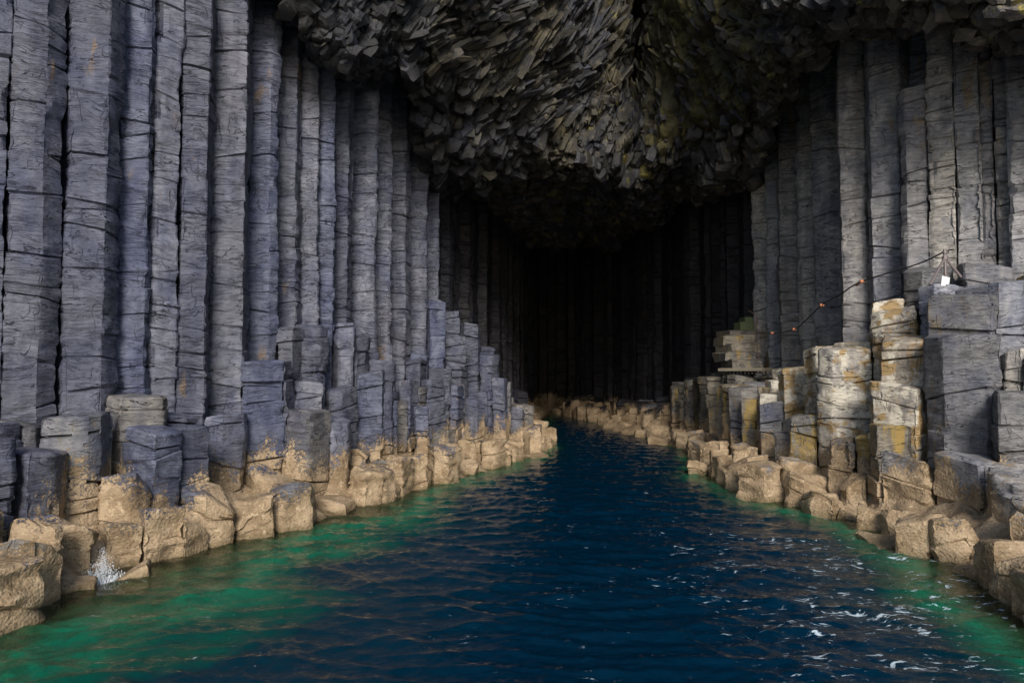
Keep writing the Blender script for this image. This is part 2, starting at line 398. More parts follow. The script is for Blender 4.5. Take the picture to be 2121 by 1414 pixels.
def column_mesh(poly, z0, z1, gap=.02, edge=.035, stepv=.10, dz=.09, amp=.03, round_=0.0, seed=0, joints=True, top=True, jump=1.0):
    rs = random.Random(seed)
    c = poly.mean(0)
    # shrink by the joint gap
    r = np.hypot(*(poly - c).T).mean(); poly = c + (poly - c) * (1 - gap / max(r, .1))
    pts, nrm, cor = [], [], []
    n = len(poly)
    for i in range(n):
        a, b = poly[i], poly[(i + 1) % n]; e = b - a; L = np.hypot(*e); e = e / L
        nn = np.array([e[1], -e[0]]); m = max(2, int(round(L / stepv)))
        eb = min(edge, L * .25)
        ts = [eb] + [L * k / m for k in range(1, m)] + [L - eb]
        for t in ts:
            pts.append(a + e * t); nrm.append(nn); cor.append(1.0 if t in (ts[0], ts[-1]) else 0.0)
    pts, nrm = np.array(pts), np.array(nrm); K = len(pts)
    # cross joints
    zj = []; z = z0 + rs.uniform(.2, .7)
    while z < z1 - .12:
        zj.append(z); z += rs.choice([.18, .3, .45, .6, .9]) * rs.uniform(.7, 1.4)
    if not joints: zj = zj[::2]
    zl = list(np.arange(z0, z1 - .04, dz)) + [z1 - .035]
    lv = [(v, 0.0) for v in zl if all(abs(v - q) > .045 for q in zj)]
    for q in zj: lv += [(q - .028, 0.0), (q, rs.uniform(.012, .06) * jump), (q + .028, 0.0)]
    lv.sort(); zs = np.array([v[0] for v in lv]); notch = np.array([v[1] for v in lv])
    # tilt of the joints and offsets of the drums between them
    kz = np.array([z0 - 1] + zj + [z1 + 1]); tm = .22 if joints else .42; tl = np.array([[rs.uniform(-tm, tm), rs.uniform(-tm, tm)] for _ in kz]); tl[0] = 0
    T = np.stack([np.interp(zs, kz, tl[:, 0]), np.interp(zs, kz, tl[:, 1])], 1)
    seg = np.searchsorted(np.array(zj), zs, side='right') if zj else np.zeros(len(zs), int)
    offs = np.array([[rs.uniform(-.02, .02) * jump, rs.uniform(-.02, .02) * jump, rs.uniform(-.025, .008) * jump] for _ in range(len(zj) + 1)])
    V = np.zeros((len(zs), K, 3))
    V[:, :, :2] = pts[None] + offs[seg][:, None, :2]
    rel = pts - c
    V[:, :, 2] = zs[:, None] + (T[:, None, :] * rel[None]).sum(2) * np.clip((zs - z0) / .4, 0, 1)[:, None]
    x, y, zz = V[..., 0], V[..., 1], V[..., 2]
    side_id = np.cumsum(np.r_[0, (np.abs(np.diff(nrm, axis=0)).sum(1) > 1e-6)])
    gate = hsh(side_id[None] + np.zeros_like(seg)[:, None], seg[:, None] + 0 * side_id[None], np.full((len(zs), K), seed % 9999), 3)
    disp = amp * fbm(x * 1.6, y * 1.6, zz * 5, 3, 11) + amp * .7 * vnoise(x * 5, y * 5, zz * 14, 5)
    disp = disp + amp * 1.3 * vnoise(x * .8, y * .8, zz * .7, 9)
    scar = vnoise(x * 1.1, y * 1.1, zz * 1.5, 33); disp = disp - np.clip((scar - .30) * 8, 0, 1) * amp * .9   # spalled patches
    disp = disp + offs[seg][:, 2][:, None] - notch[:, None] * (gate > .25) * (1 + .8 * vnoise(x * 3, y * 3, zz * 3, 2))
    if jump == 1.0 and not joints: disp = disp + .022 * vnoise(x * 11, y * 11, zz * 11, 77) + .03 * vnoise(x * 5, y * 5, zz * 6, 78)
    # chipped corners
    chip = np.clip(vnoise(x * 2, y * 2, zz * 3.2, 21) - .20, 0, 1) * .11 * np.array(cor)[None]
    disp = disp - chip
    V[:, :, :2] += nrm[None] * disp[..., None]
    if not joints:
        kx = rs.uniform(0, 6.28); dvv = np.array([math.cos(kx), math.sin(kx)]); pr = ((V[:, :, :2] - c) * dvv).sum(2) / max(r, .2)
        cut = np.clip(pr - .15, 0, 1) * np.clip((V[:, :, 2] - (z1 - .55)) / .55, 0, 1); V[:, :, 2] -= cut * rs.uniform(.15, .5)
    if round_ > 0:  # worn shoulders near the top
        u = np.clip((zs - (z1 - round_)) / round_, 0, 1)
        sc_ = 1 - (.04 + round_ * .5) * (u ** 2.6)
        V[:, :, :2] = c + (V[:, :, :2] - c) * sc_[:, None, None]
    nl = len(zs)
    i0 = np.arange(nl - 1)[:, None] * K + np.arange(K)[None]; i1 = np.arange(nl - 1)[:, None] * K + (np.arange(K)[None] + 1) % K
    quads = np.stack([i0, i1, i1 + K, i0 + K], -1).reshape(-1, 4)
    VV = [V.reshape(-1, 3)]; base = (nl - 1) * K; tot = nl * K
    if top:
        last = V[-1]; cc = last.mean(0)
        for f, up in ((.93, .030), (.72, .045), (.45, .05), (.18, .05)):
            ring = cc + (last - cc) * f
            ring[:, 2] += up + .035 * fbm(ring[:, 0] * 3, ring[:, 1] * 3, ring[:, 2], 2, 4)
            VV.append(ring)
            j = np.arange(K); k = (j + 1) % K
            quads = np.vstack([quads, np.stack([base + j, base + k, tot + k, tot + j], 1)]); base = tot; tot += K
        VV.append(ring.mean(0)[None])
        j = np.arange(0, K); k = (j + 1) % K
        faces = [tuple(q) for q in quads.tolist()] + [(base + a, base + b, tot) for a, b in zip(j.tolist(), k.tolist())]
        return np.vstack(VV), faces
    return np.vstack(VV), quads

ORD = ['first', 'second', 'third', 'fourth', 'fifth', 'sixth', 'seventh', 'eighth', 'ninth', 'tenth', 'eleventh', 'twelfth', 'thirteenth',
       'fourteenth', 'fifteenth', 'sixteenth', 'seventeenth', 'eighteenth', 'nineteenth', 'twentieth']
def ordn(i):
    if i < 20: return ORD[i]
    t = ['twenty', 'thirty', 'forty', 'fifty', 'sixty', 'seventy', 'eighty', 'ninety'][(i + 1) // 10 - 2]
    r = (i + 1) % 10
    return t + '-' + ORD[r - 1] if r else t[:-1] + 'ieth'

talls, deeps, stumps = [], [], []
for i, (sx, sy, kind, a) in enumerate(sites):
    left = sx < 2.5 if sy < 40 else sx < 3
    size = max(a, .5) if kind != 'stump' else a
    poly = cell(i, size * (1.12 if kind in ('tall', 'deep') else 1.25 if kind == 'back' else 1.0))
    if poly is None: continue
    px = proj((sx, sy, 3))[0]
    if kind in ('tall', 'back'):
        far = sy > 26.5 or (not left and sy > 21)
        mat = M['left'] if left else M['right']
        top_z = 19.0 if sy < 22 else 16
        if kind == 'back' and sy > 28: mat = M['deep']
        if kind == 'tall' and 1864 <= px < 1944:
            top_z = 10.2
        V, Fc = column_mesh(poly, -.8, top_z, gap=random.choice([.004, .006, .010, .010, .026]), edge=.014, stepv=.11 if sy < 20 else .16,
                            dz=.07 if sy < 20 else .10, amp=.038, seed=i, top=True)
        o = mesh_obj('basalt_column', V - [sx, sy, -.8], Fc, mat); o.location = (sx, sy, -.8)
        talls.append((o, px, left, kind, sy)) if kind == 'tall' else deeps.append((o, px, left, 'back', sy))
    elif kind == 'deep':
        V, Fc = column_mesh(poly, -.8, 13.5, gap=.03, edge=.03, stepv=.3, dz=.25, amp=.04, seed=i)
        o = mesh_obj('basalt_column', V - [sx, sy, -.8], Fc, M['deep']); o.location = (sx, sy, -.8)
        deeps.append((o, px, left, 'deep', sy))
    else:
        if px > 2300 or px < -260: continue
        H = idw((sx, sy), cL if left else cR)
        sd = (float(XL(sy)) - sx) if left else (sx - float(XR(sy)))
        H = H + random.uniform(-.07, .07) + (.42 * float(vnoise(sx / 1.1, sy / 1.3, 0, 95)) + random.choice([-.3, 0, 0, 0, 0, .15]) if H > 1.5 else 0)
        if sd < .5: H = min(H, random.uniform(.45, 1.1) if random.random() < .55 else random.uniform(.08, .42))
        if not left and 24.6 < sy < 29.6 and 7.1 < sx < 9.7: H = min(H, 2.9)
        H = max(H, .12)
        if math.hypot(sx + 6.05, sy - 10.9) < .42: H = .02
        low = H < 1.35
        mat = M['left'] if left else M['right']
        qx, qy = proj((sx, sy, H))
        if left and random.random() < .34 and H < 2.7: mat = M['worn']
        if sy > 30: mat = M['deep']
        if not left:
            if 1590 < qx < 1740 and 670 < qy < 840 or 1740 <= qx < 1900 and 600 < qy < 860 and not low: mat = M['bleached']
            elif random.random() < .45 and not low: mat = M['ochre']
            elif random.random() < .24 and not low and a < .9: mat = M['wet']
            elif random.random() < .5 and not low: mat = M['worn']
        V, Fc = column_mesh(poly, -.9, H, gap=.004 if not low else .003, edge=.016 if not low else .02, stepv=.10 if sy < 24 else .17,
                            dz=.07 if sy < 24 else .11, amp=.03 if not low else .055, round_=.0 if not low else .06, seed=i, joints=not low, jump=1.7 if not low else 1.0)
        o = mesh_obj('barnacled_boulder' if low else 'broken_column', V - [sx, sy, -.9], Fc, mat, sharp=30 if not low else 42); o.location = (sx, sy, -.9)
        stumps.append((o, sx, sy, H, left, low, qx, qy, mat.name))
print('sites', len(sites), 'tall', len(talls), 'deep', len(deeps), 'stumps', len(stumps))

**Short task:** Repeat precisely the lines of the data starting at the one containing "dz=.25, amp=.04, seed=i)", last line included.

**Solution for this problem:**
        V, Fc = column_mesh(poly, -.8, 13.5, gap=.03, edge=.03, stepv=.3, dz=.25, amp=.04, seed=i)
        o = mesh_obj('basalt_column', V - [sx, sy, -.8], Fc, M['deep']); o.location = (sx, sy, -.8)
        deeps.append((o, px, left, 'deep', sy))
    else:
        if px > 2300 or px < -260: continue
        H = idw((sx, sy), cL if left else cR)
        sd = (float(XL(sy)) - sx) if left else (sx - float(XR(sy)))
        H = H + random.uniform(-.07, .07) + (.42 * float(vnoise(sx / 1.1, sy / 1.3, 0, 95)) + random.choice([-.3, 0, 0, 0, 0, .15]) if H > 1.5 else 0)
        if sd < .5: H = min(H, random.uniform(.45, 1.1) if random.random() < .55 else random.uniform(.08, .42))
        if not left and 24.6 < sy < 29.6 and 7.1 < sx < 9.7: H = min(H, 2.9)
        H = max(H, .12)
        if math.hypot(sx + 6.05, sy - 10.9) < .42: H = .02
        low = H < 1.35
        mat = M['left'] if left else M['right']
        qx, qy = proj((sx, sy, H))
        if left and random.random() < .34 and H < 2.7: mat = M['worn']
        if sy > 30: mat = M['deep']
        if not left:
            if 1590 < qx < 1740 and 670 < qy < 840 or 1740 <= qx < 1900 and 600 < qy < 860 and not low: mat = M['bleached']
            elif random.random() < .45 and not low: mat = M['ochre']
            elif random.random() < .24 and not low and a < .9: mat = M['wet']
            elif random.random() < .5 and not low: mat = M['worn']
        V, Fc = column_mesh(poly, -.9, H, gap=.004 if not low else .003, edge=.016 if not low else .02, stepv=.10 if sy < 24 else .17,
                            dz=.07 if sy < 24 else .11, amp=.03 if not low else .055, round_=.0 if not low else .06, seed=i, joints=not low, jump=1.7 if not low else 1.0)
        o = mesh_obj('barnacled_boulder' if low else 'broken_column', V - [sx, sy, -.9], Fc, mat, sharp=30 if not low else 42); o.location = (sx, sy, -.9)
        stumps.append((o, sx, sy, H, left, low, qx, qy, mat.name))
print('sites', len(sites), 'tall', len(talls), 'deep', len(deeps), 'stumps', len(stumps))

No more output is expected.